**Supplied data**
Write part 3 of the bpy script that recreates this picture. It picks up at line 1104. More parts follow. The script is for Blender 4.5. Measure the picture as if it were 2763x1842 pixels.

...

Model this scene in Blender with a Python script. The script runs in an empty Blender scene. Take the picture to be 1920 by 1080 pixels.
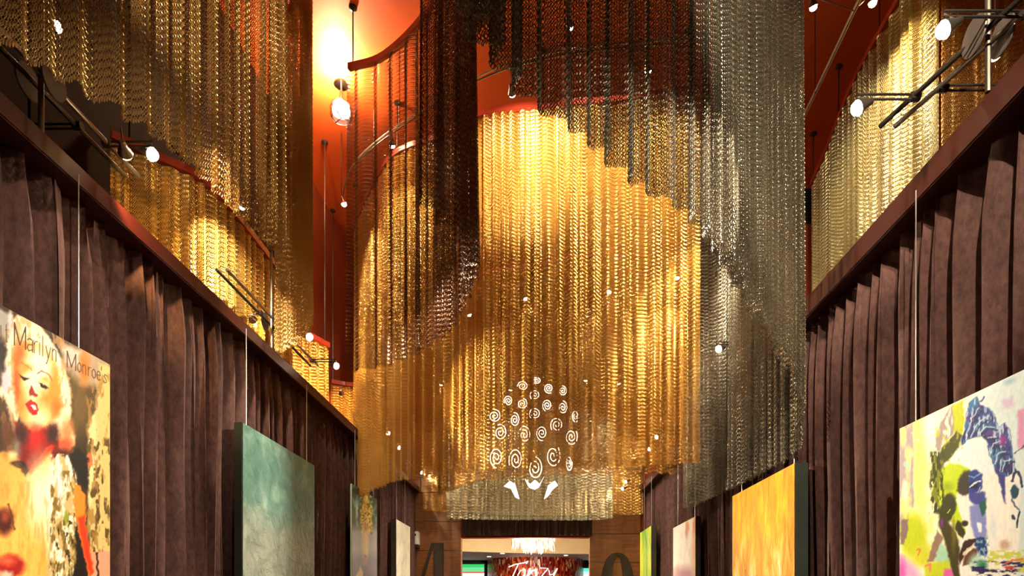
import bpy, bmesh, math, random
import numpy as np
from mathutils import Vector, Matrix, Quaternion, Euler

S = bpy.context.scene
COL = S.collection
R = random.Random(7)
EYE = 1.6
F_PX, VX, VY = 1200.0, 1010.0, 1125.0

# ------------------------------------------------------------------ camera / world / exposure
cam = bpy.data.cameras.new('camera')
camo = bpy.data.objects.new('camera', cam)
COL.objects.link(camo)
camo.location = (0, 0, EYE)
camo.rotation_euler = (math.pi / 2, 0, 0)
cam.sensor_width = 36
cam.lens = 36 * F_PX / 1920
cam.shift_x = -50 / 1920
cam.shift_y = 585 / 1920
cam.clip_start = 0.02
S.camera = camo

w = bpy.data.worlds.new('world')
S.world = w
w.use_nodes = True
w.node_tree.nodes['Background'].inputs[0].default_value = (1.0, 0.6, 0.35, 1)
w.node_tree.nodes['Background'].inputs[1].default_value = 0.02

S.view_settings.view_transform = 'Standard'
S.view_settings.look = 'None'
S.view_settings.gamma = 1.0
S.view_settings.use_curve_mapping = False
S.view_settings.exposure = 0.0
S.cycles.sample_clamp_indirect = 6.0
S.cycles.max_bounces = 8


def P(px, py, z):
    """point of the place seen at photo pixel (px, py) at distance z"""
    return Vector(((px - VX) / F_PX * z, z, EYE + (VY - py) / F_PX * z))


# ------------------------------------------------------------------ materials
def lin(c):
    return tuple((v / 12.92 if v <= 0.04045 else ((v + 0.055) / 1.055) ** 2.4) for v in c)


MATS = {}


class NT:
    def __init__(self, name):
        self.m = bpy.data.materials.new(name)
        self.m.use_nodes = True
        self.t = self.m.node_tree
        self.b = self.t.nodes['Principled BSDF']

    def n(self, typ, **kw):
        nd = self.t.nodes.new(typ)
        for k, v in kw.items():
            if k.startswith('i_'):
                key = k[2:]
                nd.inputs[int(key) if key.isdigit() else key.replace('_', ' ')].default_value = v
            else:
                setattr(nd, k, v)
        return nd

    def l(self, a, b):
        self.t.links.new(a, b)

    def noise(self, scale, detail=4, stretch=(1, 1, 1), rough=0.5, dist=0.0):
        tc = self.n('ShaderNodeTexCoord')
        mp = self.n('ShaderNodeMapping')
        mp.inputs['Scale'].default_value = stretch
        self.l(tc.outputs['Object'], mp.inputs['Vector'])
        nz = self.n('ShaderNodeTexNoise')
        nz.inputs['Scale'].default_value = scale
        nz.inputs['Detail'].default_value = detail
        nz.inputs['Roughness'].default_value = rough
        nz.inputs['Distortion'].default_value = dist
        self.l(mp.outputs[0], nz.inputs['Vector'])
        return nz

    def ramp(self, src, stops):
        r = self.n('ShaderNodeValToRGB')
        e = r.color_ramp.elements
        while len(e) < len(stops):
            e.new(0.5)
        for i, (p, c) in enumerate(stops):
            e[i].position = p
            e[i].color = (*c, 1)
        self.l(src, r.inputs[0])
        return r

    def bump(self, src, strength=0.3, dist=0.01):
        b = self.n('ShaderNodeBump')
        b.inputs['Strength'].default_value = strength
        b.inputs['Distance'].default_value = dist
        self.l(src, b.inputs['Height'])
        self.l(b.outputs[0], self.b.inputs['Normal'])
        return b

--

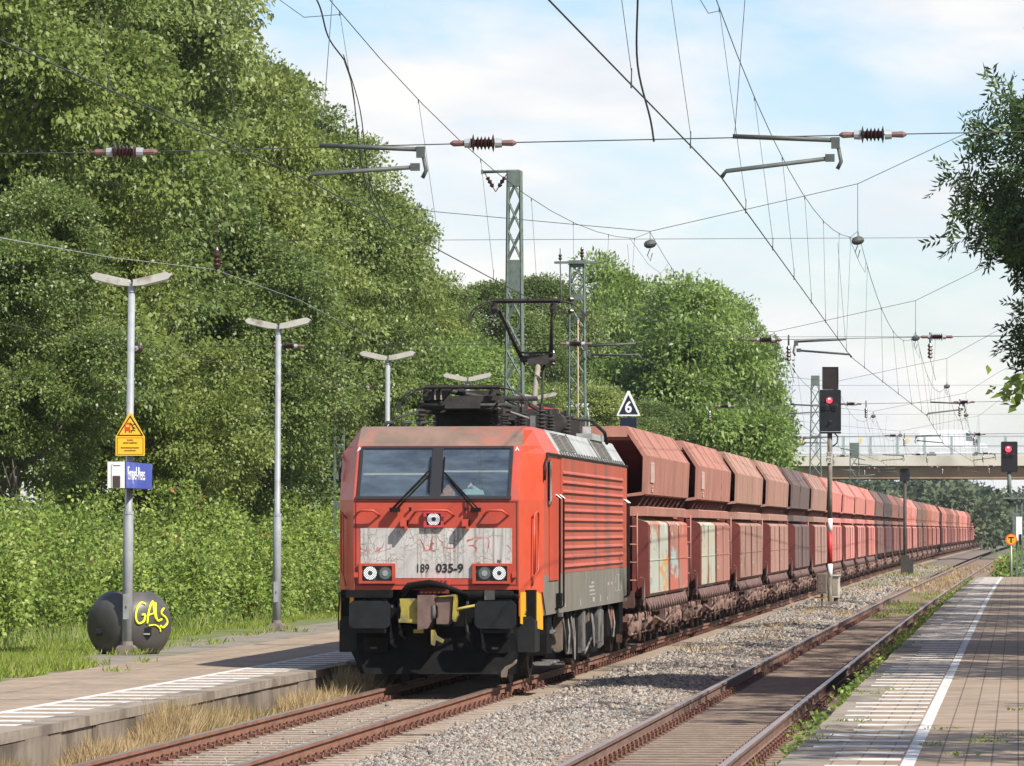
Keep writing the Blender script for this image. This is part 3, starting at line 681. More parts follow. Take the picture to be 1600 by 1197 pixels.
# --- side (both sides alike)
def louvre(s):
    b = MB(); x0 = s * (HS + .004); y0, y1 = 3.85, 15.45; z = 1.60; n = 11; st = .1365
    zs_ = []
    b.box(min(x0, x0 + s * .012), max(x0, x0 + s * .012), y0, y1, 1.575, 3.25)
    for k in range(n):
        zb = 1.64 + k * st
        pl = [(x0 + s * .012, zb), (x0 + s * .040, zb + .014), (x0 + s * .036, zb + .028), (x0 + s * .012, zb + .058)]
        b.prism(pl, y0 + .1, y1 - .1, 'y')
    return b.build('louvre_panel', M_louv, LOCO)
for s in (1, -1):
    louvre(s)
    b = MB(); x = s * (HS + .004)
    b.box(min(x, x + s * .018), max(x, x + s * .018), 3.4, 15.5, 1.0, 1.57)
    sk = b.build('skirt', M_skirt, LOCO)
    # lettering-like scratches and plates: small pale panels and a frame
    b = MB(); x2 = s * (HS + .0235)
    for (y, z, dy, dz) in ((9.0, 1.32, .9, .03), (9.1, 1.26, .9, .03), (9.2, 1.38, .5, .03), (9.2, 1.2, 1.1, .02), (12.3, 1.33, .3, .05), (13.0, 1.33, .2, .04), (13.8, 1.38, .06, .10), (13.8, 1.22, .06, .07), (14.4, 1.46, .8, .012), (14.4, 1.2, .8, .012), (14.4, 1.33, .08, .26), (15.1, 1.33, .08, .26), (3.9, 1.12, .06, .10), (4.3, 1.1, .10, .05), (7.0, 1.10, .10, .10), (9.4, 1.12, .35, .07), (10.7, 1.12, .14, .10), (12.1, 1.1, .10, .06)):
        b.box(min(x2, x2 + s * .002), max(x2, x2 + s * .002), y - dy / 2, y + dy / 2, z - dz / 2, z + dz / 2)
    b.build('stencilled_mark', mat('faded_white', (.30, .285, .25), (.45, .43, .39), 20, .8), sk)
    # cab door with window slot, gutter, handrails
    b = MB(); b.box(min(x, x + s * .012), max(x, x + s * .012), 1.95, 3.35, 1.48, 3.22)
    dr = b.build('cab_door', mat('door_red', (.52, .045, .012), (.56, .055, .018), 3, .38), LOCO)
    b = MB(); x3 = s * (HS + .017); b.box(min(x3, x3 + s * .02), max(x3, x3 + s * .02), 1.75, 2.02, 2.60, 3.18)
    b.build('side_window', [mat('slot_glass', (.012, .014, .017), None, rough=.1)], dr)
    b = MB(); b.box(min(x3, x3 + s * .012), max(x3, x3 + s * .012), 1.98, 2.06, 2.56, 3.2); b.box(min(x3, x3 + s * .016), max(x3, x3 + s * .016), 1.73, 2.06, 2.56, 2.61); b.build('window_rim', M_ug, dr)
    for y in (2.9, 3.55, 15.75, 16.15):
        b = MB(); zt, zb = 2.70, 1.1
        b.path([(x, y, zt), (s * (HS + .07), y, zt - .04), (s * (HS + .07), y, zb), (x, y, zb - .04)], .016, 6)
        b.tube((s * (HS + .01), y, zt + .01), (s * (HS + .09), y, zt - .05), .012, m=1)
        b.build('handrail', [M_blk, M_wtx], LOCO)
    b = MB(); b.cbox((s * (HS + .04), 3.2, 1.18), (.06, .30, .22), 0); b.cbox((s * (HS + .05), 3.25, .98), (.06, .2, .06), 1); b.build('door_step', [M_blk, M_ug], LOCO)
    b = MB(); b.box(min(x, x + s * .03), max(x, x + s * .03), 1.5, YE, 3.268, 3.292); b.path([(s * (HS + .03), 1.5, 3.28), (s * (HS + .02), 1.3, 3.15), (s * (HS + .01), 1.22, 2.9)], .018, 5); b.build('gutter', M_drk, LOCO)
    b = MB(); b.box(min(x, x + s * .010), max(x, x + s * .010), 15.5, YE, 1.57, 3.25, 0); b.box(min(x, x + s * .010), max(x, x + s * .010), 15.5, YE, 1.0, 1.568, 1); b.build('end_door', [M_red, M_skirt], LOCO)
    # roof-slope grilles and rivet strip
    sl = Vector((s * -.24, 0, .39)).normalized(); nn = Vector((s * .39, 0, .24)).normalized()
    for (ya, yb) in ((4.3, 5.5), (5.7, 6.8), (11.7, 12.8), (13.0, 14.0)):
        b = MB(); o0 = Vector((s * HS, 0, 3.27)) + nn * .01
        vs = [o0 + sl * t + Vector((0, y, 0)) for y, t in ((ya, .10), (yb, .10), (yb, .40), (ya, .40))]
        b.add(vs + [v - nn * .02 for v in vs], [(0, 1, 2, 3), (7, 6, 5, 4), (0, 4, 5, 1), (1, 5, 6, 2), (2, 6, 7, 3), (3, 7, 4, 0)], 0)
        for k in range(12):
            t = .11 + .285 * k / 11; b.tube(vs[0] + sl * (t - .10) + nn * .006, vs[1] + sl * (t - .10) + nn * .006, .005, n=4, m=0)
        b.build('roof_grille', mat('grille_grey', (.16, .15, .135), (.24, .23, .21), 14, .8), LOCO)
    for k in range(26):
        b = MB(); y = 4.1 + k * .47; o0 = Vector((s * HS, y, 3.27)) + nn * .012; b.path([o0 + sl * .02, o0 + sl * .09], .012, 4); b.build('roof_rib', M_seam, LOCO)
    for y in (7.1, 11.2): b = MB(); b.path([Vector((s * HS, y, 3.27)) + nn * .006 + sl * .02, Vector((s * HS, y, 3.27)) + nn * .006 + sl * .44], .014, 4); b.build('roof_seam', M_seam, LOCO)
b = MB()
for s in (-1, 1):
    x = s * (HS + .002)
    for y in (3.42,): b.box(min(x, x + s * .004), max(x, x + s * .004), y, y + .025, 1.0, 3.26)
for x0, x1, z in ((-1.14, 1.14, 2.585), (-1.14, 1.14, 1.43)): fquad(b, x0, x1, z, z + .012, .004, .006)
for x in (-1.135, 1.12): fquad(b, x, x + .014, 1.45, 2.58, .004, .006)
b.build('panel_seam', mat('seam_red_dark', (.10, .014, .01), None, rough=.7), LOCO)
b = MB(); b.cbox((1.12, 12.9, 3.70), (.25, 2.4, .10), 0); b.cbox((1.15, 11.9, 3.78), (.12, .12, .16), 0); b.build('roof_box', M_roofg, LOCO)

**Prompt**
Transcribe the lines between the one holding "Model this scene" and the one holding "self.t.links.new(a, b)", inclusive, and leave out any pictures.

**Solved problem**
Model this scene in Blender with a Python script. The script runs in an empty Blender scene. Take the picture to be 1920 by 1080 pixels.
import bpy, bmesh, math, random
import numpy as np
from mathutils import Vector, Matrix, Quaternion, Euler

S = bpy.context.scene
COL = S.collection
R = random.Random(7)
EYE = 1.6
F_PX, VX, VY = 1200.0, 1010.0, 1125.0

# ------------------------------------------------------------------ camera / world / exposure
cam = bpy.data.cameras.new('camera')
camo = bpy.data.objects.new('camera', cam)
COL.objects.link(camo)
camo.location = (0, 0, EYE)
camo.rotation_euler = (math.pi / 2, 0, 0)
cam.sensor_width = 36
cam.lens = 36 * F_PX / 1920
cam.shift_x = -50 / 1920
cam.shift_y = 585 / 1920
cam.clip_start = 0.02
S.camera = camo

w = bpy.data.worlds.new('world')
S.world = w
w.use_nodes = True
w.node_tree.nodes['Background'].inputs[0].default_value = (1.0, 0.6, 0.35, 1)
w.node_tree.nodes['Background'].inputs[1].default_value = 0.02

S.view_settings.view_transform = 'Standard'
S.view_settings.look = 'None'
S.view_settings.gamma = 1.0
S.view_settings.use_curve_mapping = False
S.view_settings.exposure = 0.0
S.cycles.sample_clamp_indirect = 6.0
S.cycles.max_bounces = 8


def P(px, py, z):
    """point of the place seen at photo pixel (px, py) at distance z"""
    return Vector(((px - VX) / F_PX * z, z, EYE + (VY - py) / F_PX * z))


# ------------------------------------------------------------------ materials
def lin(c):
    return tuple((v / 12.92 if v <= 0.04045 else ((v + 0.055) / 1.055) ** 2.4) for v in c)


MATS = {}


class NT:
    def __init__(self, name):
        self.m = bpy.data.materials.new(name)
        self.m.use_nodes = True
        self.t = self.m.node_tree
        self.b = self.t.nodes['Principled BSDF']

    def n(self, typ, **kw):
        nd = self.t.nodes.new(typ)
        for k, v in kw.items():
            if k.startswith('i_'):
                key = k[2:]
                nd.inputs[int(key) if key.isdigit() else key.replace('_', ' ')].default_value = v
            else:
                setattr(nd, k, v)
        return nd

    def l(self, a, b):
        self.t.links.new(a, b)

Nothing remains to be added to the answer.